Transcribe the listing below word for word.

........

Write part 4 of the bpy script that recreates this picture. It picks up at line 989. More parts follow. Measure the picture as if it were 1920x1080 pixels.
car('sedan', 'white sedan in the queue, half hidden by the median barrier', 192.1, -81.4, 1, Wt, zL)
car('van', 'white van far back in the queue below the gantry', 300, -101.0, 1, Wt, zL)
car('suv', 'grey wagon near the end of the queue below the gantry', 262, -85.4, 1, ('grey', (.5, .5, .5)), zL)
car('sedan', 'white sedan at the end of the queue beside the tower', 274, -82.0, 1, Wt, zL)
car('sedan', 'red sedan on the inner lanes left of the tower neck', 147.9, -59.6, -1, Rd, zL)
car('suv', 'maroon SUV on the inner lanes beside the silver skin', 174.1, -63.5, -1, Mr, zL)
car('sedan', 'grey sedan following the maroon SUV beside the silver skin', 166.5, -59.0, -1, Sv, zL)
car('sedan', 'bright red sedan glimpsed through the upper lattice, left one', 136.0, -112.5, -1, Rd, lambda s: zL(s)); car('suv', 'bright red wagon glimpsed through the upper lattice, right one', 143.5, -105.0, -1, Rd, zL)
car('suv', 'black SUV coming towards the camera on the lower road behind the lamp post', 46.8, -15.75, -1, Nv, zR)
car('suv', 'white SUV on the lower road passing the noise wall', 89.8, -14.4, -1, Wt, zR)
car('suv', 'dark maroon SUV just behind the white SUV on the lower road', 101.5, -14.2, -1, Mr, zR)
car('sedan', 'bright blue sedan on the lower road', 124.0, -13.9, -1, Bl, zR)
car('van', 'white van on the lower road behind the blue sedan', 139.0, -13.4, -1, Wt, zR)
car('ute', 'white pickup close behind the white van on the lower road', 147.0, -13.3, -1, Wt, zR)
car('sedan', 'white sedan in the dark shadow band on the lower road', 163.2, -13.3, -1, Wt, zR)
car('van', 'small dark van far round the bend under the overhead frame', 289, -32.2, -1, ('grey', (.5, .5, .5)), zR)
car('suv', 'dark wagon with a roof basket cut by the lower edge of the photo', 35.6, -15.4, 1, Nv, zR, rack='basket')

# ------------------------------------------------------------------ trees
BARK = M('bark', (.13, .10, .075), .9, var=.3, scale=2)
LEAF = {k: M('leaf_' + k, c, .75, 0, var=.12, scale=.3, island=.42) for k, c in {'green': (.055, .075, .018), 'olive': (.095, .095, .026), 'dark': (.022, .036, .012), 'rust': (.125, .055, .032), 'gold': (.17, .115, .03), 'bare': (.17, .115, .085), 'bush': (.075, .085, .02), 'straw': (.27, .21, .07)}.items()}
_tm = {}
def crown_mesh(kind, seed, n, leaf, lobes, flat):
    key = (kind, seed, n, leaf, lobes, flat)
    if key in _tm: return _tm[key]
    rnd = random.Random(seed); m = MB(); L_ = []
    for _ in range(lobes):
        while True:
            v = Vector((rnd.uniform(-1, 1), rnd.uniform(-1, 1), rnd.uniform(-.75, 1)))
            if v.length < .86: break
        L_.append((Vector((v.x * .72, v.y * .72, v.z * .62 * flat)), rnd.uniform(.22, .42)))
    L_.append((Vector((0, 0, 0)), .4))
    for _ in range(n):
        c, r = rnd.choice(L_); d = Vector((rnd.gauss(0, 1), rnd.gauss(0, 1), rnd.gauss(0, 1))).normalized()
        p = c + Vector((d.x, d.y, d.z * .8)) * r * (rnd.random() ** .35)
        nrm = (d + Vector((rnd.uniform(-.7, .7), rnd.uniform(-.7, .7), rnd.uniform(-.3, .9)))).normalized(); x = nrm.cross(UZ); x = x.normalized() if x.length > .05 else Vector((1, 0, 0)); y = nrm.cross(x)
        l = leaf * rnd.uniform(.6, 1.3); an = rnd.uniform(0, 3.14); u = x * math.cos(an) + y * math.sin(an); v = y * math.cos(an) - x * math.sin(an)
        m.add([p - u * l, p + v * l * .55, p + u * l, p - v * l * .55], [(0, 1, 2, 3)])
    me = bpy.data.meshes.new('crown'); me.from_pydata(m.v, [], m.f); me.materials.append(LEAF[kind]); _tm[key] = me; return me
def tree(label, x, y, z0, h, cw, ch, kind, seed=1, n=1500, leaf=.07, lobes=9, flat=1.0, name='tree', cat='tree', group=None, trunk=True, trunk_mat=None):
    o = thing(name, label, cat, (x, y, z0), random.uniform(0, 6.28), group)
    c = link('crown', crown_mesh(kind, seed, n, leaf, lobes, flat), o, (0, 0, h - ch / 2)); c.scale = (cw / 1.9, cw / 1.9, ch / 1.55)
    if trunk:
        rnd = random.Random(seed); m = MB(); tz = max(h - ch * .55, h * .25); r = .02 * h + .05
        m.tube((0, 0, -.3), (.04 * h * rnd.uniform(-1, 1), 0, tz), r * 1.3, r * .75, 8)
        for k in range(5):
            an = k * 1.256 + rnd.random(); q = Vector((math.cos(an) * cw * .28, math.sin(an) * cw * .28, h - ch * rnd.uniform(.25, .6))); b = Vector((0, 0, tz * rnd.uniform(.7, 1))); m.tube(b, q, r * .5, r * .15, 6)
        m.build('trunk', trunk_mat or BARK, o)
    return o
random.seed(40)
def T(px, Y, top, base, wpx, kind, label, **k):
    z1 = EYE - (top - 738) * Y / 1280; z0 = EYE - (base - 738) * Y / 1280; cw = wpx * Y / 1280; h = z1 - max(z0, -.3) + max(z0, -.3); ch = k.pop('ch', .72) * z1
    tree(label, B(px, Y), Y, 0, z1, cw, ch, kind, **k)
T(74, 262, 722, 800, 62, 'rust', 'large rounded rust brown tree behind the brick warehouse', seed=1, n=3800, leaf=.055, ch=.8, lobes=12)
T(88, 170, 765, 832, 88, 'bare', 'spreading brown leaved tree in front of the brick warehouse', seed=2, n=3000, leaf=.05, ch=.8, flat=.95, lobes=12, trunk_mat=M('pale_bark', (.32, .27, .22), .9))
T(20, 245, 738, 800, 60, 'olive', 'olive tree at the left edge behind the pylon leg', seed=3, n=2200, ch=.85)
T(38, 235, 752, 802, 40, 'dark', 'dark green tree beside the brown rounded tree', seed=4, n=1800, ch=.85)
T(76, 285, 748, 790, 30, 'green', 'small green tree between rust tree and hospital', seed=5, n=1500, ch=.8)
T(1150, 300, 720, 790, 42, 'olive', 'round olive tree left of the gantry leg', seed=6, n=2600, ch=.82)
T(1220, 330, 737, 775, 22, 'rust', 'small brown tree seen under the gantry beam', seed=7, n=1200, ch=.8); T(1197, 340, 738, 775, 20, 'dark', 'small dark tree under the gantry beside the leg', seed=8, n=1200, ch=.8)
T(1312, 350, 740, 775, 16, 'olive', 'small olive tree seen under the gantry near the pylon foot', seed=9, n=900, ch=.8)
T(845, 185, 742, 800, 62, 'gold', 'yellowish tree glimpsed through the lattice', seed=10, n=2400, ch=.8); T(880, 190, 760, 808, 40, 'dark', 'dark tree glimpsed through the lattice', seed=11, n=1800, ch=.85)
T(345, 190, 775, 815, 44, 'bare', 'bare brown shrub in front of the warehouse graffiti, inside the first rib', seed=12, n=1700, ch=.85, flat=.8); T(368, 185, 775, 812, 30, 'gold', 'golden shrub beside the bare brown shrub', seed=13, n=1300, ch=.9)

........

[Response to the task]
Write part 4 of the bpy script that recreates this picture. It picks up at line 989. More parts follow. Measure the picture as if it were 1920x1080 pixels.
car('sedan', 'white sedan in the queue, half hidden by the median barrier', 192.1, -81.4, 1, Wt, zL)
car('van', 'white van far back in the queue below the gantry', 300, -101.0, 1, Wt, zL)
car('suv', 'grey wagon near the end of the queue below the gantry', 262, -85.4, 1, ('grey', (.5, .5, .5)), zL)
car('sedan', 'white sedan at the end of the queue beside the tower', 274, -82.0, 1, Wt, zL)
car('sedan', 'red sedan on the inner lanes left of the tower neck', 147.9, -59.6, -1, Rd, zL)
car('suv', 'maroon SUV on the inner lanes beside the silver skin', 174.1, -63.5, -1, Mr, zL)
car('sedan', 'grey sedan following the maroon SUV beside the silver skin', 166.5, -59.0, -1, Sv, zL)
car('sedan', 'bright red sedan glimpsed through the upper lattice, left one', 136.0, -112.5, -1, Rd, lambda s: zL(s)); car('suv', 'bright red wagon glimpsed through the upper lattice, right one', 143.5, -105.0, -1, Rd, zL)
car('suv', 'black SUV coming towards the camera on the lower road behind the lamp post', 46.8, -15.75, -1, Nv, zR)
car('suv', 'white SUV on the lower road passing the noise wall', 89.8, -14.4, -1, Wt, zR)
car('suv', 'dark maroon SUV just behind the white SUV on the lower road', 101.5, -14.2, -1, Mr, zR)
car('sedan', 'bright blue sedan on the lower road', 124.0, -13.9, -1, Bl, zR)
car('van', 'white van on the lower road behind the blue sedan', 139.0, -13.4, -1, Wt, zR)
car('ute', 'white pickup close behind the white van on the lower road', 147.0, -13.3, -1, Wt, zR)
car('sedan', 'white sedan in the dark shadow band on the lower road', 163.2, -13.3, -1, Wt, zR)
car('van', 'small dark van far round the bend under the overhead frame', 289, -32.2, -1, ('grey', (.5, .5, .5)), zR)
car('suv', 'dark wagon with a roof basket cut by the lower edge of the photo', 35.6, -15.4, 1, Nv, zR, rack='basket')

# ------------------------------------------------------------------ trees
BARK = M('bark', (.13, .10, .075), .9, var=.3, scale=2)
LEAF = {k: M('leaf_' + k, c, .75, 0, var=.12, scale=.3, island=.42) for k, c in {'green': (.055, .075, .018), 'olive': (.095, .095, .026), 'dark': (.022, .036, .012), 'rust': (.125, .055, .032), 'gold': (.17, .115, .03), 'bare': (.17, .115, .085), 'bush': (.075, .085, .02), 'straw': (.27, .21, .07)}.items()}
_tm = {}
def crown_mesh(kind, seed, n, leaf, lobes, flat):
    key = (kind, seed, n, leaf, lobes, flat)
    if key in _tm: return _tm[key]
    rnd = random.Random(seed); m = MB(); L_ = []
    for _ in range(lobes):
        while True:
            v = Vector((rnd.uniform(-1, 1), rnd.uniform(-1, 1), rnd.uniform(-.75, 1)))
            if v.length < .86: break
        L_.append((Vector((v.x * .72, v.y * .72, v.z * .62 * flat)), rnd.uniform(.22, .42)))
    L_.append((Vector((0, 0, 0)), .4))
    for _ in range(n):
        c, r = rnd.choice(L_); d = Vector((rnd.gauss(0, 1), rnd.gauss(0, 1), rnd.gauss(0, 1))).normalized()
        p = c + Vector((d.x, d.y, d.z * .8)) * r * (rnd.random() ** .35)
        nrm = (d + Vector((rnd.uniform(-.7, .7), rnd.uniform(-.7, .7), rnd.uniform(-.3, .9)))).normalized(); x = nrm.cross(UZ); x = x.normalized() if x.length > .05 else Vector((1, 0, 0)); y = nrm.cross(x)
        l = leaf * rnd.uniform(.6, 1.3); an = rnd.uniform(0, 3.14); u = x * math.cos(an) + y * math.sin(an); v = y * math.cos(an) - x * math.sin(an)
        m.add([p - u * l, p + v * l * .55, p + u * l, p - v * l * .55], [(0, 1, 2, 3)])
    me = bpy.data.meshes.new('crown'); me.from_pydata(m.v, [], m.f); me.materials.append(LEAF[kind]); _tm[key] = me; return me
def tree(label, x, y, z0, h, cw, ch, kind, seed=1, n=1500, leaf=.07, lobes=9, flat=1.0, name='tree', cat='tree', group=None, trunk=True, trunk_mat=None):
    o = thing(name, label, cat, (x, y, z0), random.uniform(0, 6.28), group)
    c = link('crown', crown_mesh(kind, seed, n, leaf, lobes, flat), o, (0, 0, h - ch / 2)); c.scale = (cw / 1.9, cw / 1.9, ch / 1.55)
    if trunk:
        rnd = random.Random(seed); m = MB(); tz = max(h - ch * .55, h * .25); r = .02 * h + .05
        m.tube((0, 0, -.3), (.04 * h * rnd.uniform(-1, 1), 0, tz), r * 1.3, r * .75, 8)
        for k in range(5):
            an = k * 1.256 + rnd.random(); q = Vector((math.cos(an) * cw * .28, math.sin(an) * cw * .28, h - ch * rnd.uniform(.25, .6))); b = Vector((0, 0, tz * rnd.uniform(.7, 1))); m.tube(b, q, r * .5, r * .15, 6)
        m.build('trunk', trunk_mat or BARK, o)
    return o
random.seed(40)
def T(px, Y, top, base, wpx, kind, label, **k):
    z1 = EYE - (top - 738) * Y / 1280; z0 = EYE - (base - 738) * Y / 1280; cw = wpx * Y / 1280; h = z1 - max(z0, -.3) + max(z0, -.3); ch = k.pop('ch', .72) * z1
    tree(label, B(px, Y), Y, 0, z1, cw, ch, kind, **k)
T(74, 262, 722, 800, 62, 'rust', 'large rounded rust brown tree behind the brick warehouse', seed=1, n=3800, leaf=.055, ch=.8, lobes=12)
T(88, 170, 765, 832, 88, 'bare', 'spreading brown leaved tree in front of the brick warehouse', seed=2, n=3000, leaf=.05, ch=.8, flat=.95, lobes=12, trunk_mat=M('pale_bark', (.32, .27, .22), .9))
T(20, 245, 738, 800, 60, 'olive', 'olive tree at the left edge behind the pylon leg', seed=3, n=2200, ch=.85)
T(38, 235, 752, 802, 40, 'dark', 'dark green tree beside the brown rounded tree', seed=4, n=1800, ch=.85)
T(76, 285, 748, 790, 30, 'green', 'small green tree between rust tree and hospital', seed=5, n=1500, ch=.8)
T(1150, 300, 720, 790, 42, 'olive', 'round olive tree left of the gantry leg', seed=6, n=2600, ch=.82)
T(1220, 330, 737, 775, 22, 'rust', 'small brown tree seen under the gantry beam', seed=7, n=1200, ch=.8); T(1197, 340, 738, 775, 20, 'dark', 'small dark tree under the gantry beside the leg', seed=8, n=1200, ch=.8)
T(1312, 350, 740, 775, 16, 'olive', 'small olive tree seen under the gantry near the pylon foot', seed=9, n=900, ch=.8)
T(845, 185, 742, 800, 62, 'gold', 'yellowish tree glimpsed through the lattice', seed=10, n=2400, ch=.8); T(880, 190, 760, 808, 40, 'dark', 'dark tree glimpsed through the lattice', seed=11, n=1800, ch=.85)
T(345, 190, 775, 815, 44, 'bare', 'bare brown shrub in front of the warehouse graffiti, inside the first rib', seed=12, n=1700, ch=.85, flat=.8); T(368, 185, 775, 812, 30, 'gold', 'golden shrub beside the bare brown shrub', seed=13, n=1300, ch=.9)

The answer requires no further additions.